To get to this neat stack, soften 100 g butter, then mix with 150 g plain flour and 50 g caster sugar. Now here’s the trick – you gotta rub it nice and soft with your fingertips to make tiny crumbs. Now divide this into two equal parts.
In the first bowl, add 1 tbsp cocoa powder (dissolved in 1 tbsp boiling water). Squeeze the crumbs until they begin to stick together and form an evenly colored dough. Do the same to the second part, but with 1 tsp vanilla essence this time round.

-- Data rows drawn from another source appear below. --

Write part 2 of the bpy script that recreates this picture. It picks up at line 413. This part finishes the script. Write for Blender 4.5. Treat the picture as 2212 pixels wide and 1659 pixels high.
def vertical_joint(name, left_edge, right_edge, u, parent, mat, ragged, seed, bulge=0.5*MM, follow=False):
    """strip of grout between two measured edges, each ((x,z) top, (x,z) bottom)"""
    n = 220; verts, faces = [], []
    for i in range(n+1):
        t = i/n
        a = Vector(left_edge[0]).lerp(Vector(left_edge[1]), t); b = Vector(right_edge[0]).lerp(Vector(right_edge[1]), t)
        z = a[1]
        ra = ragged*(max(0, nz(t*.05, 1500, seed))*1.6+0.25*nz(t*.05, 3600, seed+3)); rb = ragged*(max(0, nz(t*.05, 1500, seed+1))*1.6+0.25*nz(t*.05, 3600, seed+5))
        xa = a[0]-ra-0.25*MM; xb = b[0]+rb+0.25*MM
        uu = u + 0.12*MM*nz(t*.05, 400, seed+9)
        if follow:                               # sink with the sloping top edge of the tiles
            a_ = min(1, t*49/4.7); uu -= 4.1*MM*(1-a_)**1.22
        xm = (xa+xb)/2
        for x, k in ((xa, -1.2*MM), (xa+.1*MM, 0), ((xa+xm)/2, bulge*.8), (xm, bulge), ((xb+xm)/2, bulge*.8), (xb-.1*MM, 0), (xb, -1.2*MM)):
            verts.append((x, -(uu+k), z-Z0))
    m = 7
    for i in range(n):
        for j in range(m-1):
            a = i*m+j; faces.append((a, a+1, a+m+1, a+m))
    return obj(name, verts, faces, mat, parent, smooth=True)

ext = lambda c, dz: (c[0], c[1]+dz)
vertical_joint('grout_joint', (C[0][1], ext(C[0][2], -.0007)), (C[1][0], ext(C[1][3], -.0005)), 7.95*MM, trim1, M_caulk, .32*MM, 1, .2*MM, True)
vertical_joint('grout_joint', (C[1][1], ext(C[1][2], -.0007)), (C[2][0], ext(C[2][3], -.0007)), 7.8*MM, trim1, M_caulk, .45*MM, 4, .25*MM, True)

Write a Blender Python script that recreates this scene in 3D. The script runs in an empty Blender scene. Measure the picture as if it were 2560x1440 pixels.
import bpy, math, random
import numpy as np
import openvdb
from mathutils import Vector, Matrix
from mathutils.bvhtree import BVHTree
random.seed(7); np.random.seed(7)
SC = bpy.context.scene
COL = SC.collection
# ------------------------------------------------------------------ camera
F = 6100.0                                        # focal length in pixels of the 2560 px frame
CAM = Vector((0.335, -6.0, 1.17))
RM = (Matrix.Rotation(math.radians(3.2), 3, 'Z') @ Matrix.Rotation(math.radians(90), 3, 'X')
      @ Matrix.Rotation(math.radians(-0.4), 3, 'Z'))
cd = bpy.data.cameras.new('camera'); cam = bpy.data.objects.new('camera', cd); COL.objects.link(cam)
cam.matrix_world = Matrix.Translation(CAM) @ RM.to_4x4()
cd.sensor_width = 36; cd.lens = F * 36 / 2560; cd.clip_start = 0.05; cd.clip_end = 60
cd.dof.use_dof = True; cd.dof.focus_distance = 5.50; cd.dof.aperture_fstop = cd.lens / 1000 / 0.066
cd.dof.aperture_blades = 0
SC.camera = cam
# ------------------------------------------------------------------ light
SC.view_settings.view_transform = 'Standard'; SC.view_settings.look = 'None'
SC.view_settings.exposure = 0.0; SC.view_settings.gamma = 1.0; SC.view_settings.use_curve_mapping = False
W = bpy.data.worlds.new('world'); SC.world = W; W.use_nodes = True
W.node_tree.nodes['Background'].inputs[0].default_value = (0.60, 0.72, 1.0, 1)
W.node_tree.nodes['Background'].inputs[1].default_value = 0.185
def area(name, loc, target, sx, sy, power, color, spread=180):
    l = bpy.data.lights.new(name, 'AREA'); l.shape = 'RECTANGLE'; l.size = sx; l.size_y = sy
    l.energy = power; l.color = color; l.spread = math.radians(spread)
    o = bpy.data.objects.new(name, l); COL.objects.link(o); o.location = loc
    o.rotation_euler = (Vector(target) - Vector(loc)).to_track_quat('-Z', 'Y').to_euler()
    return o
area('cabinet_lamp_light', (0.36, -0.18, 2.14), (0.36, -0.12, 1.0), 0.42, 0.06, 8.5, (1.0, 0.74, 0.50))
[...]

Now comes the fun part. Find four nonstick baking sheets (I used plastic sheets with some butter). Roll out the cocoa dough between two sheet to an approximate square. Do the same with the vanilla dough. The tricky bit is getting the two squares to be almost the same shape and size. Now peel the top sheet off both, and put the cocoa dough on top of the vanilla dough. Peel the second sheet for cocoa dough as well, and roll up the cookie dough into a long roll.

Let it rest in the fridge for for 10-15 minutes, and set your oven to preheat at 180C. Cut the roll into thick slices and bake for 10-12 minutes. You’d know when your kitchen starts smelling nice. My two end pieces didn’t come out right but the rest of it did, so I finished with 8 cookies.

Yummy….maybe baking isn’t that difficult after all!